The Crusader Newspaper Group

Ramifications of redlining from the Great Depression still felt today


A study by the Cook County Treasurer’s Office finds that government-sanctioned, racist housing policies dating back 80 years continue to harm lower-income, mostly minority communities throughout the county.

The bulk of distressed properties in Chicago and its suburbs fall into areas redlined by the U.S. government in 1940, or in areas where Black people moved to escape urban blight, Cook County Treasurer Maria Pappas said.

Redlining is the practice of denying loans to homebuyers in minority areas by deeming them a financial risk. The term referred to the red shading on maps of urban areas where the federal government, working with lenders, discouraged issuing mortgages.

A 1938 Map showing Chicago Redlining efforts (Photo Courtesy University of Chicago)
A 1938 Map showing Chicago Redlining efforts (Photo Courtesy University of Chicago)

“Redlining may be illegal now, but housing discrimination still exists,” Pappas said. “Today’s problem of abandoned properties and boarded-up businesses is a blister that’s been festering for 80 years and needs a lancing. This study is meant to be the needle.”

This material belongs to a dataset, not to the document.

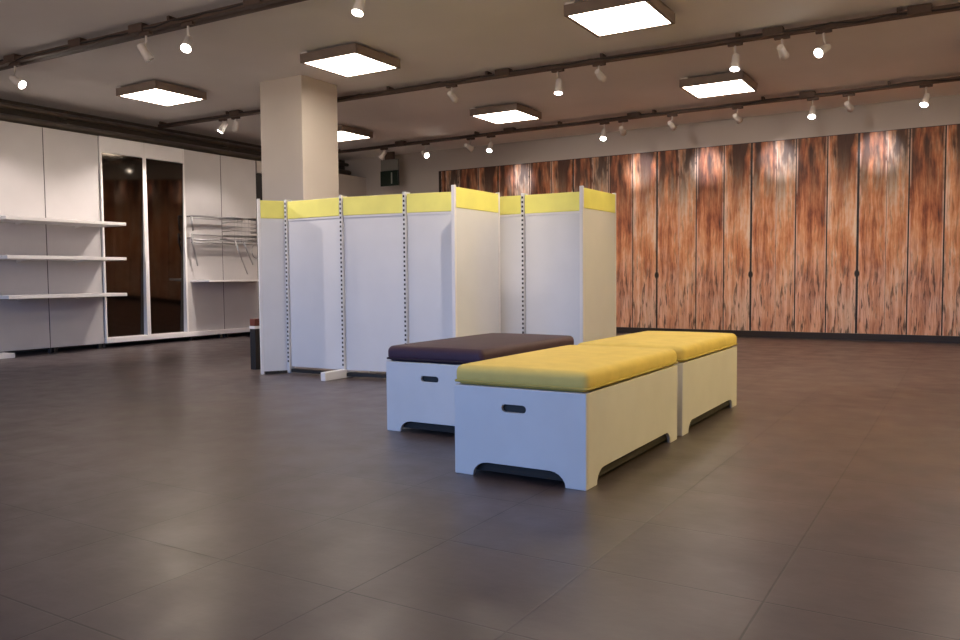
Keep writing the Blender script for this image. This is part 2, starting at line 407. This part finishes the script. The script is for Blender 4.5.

Other findings of the study:

  • Homes in redlined areas were nearly three times more likely to be seriously delinquent in property tax payments.
  • These neighborhoods continue to suffer from high crime rates and population loss.
  • Similar discriminatory patterns occurred in Detroit and Philadelphia, cities that also struggle with urban decay and the departure of Black residents.
  • The Scavenger Sale – a decades-old auction system meant to restore properties to productive use – is incapable of filling its mission.
  • Latino communities have also been impacted by redlining. More than 6,000 mostly vacant and abandoned properties offered at the 2022 Scavenger Sale are in often-redlined areas with significant Latino populations. The 16th ward on Chicago’s South Side had the highest percentage of vacant and abandoned properties offered at the 2022 Scavenger Sale. Much of that ward had been redlined and 48% of its residents identify as Latino.

The Treasurer’s recommendations to return deteriorating properties to productive use include creating a public database of abandoned properties; replacing the Scavenger Sale with a program allowing developers and local governments to receive properties free of financial encumbrances and rehab them more quickly; and advancing legislation to lower the interest rate applied by the county to delinquent property tax payments from 18% per year to 9% per year, lessening the burden on homeowners trying to repay their delinquent taxes to save their homes.